Art by Julian S. Krupa

“New York Fights the Termanites” (Fantastic Adventures, February 1940) by Bertrand L. Shurtleff has man-shaped termites coming up in the subway of New York City. The tunnel has burrowed too deep and broken into the tunnels of the Termanites. A group of people trapped below have to fight their way out. When the reporter takes a picture with his flash bulb they learn the termites don’t like light. The prisoners escape and the photographer has a wonderful pile of photos to sell to the papers.

Art by Leo Morey

“Revolt of the Ants” (Amazing Stories, April 1940) by Milton Kaletsky is a satirical piece with the ants of America marching on Washington to demand their rights. A war with the insects ensues with the ants, bees and other insects withdrawing from human service. Kaletsky probably based this on the 1932 march on Washington by the Bonus Army.

Conclusion

These examples of Giant and Killer Insects in the Pulp are all from the early years of Pulp Science Fiction (1928-1940) with many of them coming from Hugo Gernsback magazines. (Hugo liked a good bug story.) One thing I noticed was the small majority were published with an April date. This is similar to the trend I noticed with Plant Monster stories appearing in May in the comics (allergy season). And I suppose it makes sense. April in the United States is when insects come to life after winter and seem to be everywhere. (A little later in Canada.) The Pulp reader will think of bees and other insects more readily if surrounded by them in their every day life.
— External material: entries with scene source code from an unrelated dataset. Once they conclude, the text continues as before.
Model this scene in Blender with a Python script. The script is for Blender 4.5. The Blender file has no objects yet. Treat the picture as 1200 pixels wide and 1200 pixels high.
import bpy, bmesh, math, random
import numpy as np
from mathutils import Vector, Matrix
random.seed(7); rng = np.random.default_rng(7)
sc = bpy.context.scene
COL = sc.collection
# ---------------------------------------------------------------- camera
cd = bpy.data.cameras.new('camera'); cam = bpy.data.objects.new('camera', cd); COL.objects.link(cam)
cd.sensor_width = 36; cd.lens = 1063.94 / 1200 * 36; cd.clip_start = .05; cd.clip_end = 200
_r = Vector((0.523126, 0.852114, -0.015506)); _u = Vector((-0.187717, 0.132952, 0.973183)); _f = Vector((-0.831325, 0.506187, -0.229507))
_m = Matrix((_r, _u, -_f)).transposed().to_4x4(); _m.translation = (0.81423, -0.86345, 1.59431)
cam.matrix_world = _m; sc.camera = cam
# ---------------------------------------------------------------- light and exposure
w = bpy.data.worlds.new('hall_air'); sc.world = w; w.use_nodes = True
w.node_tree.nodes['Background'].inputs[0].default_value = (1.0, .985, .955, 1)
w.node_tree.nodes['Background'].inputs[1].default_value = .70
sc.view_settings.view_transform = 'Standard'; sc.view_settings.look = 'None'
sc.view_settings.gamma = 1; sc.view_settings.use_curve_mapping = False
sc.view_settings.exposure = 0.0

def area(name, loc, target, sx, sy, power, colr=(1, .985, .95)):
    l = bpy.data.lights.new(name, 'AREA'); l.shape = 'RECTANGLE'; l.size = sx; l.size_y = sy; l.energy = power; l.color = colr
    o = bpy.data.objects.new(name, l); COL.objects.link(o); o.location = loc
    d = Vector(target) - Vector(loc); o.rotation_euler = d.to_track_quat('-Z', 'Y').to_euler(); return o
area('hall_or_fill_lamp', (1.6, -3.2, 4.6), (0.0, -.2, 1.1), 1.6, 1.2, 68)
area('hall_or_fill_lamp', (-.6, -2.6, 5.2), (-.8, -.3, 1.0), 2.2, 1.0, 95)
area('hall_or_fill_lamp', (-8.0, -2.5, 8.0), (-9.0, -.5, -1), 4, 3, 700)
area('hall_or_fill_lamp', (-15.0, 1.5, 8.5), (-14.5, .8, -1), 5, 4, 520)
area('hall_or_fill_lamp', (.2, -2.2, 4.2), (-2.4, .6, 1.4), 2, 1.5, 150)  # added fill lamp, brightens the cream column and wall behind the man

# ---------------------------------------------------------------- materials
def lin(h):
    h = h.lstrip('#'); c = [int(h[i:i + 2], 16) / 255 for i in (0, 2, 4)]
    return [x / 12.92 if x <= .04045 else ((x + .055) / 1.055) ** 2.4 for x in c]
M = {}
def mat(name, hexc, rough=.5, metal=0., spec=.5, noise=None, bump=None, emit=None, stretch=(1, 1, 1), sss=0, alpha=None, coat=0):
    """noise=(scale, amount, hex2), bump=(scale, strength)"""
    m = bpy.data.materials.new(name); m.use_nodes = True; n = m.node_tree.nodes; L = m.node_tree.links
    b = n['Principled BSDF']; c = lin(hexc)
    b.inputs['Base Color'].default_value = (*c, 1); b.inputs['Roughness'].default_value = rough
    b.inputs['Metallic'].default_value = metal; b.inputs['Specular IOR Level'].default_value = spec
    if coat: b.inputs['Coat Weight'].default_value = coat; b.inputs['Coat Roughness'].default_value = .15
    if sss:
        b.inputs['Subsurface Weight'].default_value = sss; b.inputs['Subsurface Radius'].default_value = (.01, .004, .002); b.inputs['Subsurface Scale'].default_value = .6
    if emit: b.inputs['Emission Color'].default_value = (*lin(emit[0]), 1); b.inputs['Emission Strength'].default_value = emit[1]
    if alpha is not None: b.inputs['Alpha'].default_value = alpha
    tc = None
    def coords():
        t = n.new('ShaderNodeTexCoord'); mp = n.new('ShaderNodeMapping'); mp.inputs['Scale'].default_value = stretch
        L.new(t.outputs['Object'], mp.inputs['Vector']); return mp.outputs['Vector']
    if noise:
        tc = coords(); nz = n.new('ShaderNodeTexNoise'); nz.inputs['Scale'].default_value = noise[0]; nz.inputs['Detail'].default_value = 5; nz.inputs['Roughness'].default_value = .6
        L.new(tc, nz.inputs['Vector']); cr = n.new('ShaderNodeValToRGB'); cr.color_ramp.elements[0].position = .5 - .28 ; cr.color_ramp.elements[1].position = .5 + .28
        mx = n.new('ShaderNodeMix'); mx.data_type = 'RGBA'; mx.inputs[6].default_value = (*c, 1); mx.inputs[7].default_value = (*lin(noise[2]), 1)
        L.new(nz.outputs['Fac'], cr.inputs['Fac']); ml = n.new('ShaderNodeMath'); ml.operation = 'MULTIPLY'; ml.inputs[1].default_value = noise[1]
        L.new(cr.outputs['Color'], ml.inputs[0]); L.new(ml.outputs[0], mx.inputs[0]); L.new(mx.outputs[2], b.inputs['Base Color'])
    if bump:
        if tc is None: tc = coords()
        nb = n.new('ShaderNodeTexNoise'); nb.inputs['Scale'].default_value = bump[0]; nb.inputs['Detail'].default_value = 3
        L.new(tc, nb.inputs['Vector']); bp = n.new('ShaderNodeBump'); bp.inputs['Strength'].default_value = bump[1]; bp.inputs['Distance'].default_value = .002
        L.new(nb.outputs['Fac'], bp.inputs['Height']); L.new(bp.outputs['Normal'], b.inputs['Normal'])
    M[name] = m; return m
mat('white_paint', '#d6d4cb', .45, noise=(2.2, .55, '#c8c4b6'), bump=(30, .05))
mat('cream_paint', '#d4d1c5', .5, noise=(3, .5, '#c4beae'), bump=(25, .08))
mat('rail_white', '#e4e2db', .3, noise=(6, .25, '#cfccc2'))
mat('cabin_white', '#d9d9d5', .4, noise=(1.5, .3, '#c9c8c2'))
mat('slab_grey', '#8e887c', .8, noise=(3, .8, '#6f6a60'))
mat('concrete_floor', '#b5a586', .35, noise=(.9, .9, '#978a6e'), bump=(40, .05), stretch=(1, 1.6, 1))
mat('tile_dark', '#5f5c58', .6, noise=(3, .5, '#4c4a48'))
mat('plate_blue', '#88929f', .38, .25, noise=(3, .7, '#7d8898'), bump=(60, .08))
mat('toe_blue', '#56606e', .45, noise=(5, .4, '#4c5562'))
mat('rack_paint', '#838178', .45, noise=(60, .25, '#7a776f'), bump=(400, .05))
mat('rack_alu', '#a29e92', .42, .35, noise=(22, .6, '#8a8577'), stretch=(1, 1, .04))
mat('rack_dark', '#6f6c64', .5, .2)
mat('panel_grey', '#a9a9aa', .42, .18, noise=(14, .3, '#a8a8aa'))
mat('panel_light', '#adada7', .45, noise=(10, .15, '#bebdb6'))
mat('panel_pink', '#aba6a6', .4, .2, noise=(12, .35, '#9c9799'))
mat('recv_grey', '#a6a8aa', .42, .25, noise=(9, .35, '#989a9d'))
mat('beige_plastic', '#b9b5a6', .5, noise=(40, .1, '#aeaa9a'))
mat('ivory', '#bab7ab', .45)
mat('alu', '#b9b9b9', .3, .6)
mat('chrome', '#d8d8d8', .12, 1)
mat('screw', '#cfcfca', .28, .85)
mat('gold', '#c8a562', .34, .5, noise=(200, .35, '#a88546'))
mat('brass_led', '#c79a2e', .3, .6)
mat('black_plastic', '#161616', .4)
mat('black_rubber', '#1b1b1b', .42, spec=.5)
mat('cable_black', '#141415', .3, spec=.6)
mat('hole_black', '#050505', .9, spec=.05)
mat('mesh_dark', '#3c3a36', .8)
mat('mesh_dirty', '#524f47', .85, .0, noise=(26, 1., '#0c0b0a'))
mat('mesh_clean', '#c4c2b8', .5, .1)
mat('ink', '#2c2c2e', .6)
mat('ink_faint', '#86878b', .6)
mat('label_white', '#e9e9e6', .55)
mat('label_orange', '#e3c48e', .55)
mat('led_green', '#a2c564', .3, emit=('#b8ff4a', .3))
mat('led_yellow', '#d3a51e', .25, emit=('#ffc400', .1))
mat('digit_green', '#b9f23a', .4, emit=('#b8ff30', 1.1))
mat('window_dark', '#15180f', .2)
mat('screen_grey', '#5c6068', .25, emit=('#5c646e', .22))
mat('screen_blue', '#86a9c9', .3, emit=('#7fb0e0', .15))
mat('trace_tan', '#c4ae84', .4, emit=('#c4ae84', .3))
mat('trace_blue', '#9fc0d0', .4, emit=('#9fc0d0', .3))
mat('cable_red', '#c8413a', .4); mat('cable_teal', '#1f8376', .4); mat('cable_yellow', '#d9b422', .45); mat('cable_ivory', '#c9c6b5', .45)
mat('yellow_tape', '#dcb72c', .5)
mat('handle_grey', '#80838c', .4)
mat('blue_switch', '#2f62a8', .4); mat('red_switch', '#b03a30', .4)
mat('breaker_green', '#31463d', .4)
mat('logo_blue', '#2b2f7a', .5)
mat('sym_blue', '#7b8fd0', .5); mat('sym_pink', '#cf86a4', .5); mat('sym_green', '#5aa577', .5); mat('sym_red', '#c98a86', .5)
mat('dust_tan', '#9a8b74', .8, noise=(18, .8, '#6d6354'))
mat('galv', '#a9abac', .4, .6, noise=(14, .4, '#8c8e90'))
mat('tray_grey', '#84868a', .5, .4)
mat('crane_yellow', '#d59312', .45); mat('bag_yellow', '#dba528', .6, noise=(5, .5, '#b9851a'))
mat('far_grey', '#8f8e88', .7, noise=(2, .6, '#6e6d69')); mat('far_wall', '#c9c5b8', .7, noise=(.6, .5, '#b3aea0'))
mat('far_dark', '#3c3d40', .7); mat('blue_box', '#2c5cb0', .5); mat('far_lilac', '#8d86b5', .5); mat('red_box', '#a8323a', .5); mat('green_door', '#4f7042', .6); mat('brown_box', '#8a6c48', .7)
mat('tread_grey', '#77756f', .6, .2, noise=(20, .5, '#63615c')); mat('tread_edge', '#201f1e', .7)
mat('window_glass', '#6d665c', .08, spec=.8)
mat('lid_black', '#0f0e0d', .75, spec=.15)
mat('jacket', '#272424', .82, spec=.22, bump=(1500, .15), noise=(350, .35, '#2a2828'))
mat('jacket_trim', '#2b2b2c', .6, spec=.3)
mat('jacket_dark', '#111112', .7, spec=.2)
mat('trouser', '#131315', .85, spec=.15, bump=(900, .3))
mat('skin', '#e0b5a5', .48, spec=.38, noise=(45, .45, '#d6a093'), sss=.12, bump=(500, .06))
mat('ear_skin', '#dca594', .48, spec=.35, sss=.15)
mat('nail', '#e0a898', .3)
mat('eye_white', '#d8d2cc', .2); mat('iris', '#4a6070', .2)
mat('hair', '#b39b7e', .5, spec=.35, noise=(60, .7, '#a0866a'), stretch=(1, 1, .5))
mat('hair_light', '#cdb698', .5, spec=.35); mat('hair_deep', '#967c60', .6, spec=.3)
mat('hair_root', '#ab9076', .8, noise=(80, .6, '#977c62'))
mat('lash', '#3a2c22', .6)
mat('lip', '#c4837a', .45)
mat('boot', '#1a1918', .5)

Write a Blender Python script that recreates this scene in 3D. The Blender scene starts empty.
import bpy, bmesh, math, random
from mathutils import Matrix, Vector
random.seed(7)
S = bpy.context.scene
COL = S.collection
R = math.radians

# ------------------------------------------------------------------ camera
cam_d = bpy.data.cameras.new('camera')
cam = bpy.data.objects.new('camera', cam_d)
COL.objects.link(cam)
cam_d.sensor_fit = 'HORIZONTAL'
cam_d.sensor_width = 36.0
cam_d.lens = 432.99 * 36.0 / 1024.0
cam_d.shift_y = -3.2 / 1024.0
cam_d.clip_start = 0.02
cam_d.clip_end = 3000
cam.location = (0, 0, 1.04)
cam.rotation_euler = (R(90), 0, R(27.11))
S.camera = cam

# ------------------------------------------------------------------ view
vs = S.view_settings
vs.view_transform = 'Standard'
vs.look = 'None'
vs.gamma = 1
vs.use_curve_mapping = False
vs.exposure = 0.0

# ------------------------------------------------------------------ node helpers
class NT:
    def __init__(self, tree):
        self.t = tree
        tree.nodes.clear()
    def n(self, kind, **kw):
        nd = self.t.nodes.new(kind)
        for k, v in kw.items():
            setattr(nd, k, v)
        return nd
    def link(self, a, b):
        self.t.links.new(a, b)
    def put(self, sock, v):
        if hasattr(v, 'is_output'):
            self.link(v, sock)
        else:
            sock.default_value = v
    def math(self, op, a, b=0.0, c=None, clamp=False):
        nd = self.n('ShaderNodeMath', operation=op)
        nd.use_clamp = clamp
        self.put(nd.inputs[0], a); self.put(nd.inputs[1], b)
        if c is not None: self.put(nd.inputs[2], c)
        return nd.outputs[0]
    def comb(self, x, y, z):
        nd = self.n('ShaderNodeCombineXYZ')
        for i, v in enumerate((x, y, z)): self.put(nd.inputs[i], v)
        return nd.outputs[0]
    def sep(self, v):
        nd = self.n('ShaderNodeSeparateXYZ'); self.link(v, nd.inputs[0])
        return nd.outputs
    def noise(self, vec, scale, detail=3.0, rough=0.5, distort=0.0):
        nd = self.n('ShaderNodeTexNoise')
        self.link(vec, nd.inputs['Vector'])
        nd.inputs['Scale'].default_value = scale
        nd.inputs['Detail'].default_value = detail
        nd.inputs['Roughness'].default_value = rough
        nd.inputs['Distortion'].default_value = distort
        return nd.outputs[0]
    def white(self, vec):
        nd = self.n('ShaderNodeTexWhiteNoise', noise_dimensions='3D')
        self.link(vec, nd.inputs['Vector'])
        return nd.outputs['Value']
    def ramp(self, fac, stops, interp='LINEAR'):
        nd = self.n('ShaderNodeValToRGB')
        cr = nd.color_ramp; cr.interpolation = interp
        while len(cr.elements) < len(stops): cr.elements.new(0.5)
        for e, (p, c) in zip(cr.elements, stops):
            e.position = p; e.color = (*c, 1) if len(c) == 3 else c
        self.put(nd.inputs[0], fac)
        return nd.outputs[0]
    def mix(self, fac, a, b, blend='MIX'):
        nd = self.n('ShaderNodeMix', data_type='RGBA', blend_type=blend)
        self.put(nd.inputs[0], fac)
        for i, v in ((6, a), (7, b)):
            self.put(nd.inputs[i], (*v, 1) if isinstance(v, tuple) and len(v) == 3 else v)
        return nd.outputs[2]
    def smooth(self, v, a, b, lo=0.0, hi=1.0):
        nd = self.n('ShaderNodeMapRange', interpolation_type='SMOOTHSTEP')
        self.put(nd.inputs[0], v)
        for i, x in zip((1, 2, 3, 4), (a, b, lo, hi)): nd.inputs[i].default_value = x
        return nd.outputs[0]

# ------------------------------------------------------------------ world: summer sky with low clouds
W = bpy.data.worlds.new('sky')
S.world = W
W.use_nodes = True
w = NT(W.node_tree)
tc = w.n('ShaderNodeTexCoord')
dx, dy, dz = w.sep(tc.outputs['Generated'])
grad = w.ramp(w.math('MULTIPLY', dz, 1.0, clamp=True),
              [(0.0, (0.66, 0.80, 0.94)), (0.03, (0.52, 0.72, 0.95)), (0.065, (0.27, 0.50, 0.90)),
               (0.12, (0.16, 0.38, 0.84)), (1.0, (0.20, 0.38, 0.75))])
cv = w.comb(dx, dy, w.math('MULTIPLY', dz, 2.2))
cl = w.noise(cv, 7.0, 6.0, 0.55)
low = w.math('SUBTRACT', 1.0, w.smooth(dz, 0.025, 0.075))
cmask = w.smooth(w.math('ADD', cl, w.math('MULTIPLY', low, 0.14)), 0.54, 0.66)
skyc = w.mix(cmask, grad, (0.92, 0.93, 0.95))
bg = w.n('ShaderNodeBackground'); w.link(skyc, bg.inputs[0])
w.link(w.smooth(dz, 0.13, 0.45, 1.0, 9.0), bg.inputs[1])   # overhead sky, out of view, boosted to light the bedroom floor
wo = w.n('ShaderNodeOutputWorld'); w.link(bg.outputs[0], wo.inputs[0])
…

When Robert A. Heinlein wrote Starship Troopers in 1959, he was working in a well-trod territory. Critics usually focus on his politics and forget that the novel is a great example of an alien insect story. The film version made this very evident. Many of the best scenes in the film look like the illustrations from these Pulp stories. Man versus Giant Insect has been a classic since The Strand Magazine published “If Insects Were Bigger” in 1909.